Check each line below for the word "from", and copy those that have it.

Recorded data:
+ + + + + + +

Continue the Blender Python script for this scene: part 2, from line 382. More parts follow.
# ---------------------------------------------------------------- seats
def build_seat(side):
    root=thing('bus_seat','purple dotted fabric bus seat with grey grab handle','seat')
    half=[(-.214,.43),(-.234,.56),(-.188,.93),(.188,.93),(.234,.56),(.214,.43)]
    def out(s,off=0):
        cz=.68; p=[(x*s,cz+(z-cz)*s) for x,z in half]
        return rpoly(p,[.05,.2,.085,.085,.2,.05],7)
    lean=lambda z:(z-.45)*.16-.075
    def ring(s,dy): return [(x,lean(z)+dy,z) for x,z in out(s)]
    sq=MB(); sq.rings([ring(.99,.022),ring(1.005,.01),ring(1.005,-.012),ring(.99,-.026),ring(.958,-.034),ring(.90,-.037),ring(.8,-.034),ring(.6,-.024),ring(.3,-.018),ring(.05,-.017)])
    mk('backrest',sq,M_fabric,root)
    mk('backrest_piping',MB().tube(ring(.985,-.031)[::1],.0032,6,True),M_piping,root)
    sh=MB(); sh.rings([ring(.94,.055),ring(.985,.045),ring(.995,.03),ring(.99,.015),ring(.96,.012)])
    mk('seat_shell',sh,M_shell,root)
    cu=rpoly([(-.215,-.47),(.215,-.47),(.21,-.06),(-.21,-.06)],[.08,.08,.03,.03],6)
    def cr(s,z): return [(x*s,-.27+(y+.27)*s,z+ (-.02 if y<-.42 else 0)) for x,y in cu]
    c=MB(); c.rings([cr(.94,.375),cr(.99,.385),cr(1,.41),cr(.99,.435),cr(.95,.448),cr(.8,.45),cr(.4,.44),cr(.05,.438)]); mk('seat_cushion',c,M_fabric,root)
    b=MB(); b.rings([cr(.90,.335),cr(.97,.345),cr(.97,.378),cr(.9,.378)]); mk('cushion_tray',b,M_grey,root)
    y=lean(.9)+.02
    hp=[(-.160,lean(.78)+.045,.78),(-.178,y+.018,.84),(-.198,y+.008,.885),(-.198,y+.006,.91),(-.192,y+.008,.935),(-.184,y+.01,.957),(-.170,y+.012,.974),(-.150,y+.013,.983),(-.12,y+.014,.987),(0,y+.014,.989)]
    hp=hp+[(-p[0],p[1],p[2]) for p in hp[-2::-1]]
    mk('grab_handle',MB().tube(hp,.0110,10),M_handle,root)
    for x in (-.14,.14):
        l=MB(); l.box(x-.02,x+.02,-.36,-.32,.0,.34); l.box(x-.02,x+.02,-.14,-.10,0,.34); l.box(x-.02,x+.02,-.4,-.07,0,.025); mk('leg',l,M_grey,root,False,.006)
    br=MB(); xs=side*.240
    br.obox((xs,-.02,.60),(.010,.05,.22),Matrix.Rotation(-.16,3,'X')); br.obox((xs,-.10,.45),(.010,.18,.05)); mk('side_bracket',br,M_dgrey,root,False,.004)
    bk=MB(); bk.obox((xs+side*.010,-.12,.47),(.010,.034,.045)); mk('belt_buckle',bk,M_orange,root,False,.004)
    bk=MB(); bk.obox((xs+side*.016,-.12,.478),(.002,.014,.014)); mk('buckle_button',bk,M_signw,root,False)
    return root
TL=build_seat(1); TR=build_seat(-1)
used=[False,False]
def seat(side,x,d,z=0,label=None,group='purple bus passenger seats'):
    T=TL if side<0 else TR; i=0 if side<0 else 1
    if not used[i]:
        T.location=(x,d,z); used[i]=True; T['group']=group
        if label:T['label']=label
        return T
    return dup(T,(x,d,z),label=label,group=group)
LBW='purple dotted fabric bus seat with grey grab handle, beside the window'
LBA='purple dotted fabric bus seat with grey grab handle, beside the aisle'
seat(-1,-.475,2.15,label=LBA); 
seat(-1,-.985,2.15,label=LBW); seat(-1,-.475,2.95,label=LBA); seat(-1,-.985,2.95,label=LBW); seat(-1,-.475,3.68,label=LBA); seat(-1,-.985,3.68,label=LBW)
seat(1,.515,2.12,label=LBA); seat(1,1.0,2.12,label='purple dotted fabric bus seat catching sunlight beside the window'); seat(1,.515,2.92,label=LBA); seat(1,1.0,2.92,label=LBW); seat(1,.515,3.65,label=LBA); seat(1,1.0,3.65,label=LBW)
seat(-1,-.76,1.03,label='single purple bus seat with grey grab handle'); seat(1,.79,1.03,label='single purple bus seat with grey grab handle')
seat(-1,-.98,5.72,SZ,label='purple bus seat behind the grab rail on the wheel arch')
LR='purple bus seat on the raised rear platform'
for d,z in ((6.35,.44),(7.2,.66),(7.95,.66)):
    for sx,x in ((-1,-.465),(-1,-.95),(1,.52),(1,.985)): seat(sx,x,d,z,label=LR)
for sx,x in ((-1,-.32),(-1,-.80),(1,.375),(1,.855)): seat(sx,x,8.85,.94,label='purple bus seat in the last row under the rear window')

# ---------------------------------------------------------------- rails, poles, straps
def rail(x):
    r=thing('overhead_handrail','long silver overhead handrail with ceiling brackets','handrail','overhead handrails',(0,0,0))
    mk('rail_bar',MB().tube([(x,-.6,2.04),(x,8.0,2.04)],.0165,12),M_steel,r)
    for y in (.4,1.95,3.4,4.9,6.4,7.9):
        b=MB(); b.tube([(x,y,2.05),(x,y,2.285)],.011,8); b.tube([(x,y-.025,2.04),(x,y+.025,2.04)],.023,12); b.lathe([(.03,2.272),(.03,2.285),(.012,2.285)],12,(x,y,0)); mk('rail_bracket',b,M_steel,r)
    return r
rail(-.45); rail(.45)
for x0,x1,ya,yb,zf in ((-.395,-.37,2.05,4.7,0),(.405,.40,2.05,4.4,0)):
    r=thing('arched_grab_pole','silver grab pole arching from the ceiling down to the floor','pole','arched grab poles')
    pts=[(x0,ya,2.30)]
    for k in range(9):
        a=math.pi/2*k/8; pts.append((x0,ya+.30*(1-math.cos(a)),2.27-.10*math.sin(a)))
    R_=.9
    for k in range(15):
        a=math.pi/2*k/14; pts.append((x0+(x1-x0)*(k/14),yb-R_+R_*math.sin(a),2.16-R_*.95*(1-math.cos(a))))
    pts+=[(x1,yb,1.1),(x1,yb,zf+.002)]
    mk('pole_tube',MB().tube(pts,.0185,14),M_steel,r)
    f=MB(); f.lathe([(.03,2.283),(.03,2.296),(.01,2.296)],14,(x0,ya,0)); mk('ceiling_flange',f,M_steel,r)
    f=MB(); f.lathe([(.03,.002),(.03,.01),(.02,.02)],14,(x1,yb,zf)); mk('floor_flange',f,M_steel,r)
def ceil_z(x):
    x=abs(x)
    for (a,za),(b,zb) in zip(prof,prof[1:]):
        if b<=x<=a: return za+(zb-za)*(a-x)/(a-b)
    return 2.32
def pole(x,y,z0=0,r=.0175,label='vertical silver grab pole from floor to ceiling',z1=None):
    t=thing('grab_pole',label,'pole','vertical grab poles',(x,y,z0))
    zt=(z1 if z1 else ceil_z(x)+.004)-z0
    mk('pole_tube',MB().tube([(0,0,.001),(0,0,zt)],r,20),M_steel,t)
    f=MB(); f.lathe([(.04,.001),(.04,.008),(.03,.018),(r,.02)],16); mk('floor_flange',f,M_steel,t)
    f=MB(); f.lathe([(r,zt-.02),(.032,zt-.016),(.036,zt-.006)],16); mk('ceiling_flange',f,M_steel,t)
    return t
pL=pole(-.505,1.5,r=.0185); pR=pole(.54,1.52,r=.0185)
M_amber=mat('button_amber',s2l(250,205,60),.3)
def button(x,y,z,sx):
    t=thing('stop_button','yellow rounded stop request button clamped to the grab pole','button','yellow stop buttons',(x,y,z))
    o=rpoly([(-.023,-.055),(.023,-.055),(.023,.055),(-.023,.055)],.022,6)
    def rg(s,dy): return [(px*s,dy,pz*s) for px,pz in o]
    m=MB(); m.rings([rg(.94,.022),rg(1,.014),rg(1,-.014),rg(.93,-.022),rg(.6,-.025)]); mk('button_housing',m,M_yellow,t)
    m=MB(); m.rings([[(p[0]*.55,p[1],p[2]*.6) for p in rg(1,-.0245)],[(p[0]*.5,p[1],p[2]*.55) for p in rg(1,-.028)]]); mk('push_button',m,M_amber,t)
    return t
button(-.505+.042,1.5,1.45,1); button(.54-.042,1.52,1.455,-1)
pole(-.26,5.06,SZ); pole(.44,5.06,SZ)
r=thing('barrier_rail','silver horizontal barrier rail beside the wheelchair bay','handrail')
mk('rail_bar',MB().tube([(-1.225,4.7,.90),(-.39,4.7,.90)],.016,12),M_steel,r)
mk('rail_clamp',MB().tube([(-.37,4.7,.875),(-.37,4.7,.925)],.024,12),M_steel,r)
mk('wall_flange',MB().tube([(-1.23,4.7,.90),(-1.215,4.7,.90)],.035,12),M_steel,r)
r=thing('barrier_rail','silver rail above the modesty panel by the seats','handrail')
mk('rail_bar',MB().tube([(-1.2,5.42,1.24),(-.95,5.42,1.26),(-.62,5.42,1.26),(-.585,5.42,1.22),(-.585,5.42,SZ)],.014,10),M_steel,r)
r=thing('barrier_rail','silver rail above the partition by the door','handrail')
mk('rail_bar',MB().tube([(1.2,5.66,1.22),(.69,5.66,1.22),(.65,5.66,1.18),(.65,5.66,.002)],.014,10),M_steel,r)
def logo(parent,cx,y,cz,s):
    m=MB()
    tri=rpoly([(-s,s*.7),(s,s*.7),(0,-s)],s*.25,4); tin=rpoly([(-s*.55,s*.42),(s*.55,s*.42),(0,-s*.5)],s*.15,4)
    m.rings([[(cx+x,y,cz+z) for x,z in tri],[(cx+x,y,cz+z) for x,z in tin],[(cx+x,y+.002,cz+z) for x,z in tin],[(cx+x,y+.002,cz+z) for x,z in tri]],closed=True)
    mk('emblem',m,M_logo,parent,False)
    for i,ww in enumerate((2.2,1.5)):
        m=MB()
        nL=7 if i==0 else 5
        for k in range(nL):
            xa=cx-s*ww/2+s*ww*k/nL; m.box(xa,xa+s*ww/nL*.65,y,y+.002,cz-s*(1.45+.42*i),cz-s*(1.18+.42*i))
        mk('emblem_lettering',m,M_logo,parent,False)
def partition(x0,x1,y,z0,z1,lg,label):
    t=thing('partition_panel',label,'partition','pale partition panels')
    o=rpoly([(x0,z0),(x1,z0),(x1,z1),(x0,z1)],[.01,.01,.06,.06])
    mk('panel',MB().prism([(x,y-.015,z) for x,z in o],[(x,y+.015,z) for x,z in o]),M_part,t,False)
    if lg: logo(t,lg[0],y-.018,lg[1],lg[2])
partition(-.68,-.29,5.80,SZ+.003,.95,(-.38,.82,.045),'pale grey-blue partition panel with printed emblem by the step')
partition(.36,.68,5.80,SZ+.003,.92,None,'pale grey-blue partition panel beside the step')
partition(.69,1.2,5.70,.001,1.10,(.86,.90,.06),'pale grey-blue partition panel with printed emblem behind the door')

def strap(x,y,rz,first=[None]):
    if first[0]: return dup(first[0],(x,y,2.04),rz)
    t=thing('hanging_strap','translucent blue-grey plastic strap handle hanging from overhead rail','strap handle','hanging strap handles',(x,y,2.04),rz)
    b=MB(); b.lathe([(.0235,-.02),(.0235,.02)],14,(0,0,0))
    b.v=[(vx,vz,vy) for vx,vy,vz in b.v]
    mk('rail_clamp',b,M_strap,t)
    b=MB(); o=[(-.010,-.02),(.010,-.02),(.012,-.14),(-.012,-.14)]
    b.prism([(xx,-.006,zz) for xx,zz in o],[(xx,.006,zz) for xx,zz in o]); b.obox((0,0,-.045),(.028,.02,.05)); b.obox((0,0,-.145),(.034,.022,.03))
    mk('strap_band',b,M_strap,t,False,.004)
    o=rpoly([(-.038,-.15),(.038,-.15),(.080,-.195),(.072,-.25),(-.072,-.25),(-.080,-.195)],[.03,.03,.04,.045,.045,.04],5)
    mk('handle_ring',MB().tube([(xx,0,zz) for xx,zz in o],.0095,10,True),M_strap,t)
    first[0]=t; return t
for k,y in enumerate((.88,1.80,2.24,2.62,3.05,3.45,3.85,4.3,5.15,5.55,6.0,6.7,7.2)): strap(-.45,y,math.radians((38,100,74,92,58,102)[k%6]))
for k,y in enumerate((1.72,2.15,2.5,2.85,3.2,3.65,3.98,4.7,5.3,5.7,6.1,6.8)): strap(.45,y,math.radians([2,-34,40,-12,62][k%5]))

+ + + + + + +

The answer:
Continue the Blender Python script for this scene: part 2, from line 382. More parts follow.
    r=thing('arched_grab_pole','silver grab pole arching from the ceiling down to the floor','pole','arched grab poles')
def pole(x,y,z0=0,r=.0175,label='vertical silver grab pole from floor to ceiling',z1=None):
    t=thing('hanging_strap','translucent blue-grey plastic strap handle hanging from overhead rail','strap handle','hanging strap handles',(x,y,2.04),rz)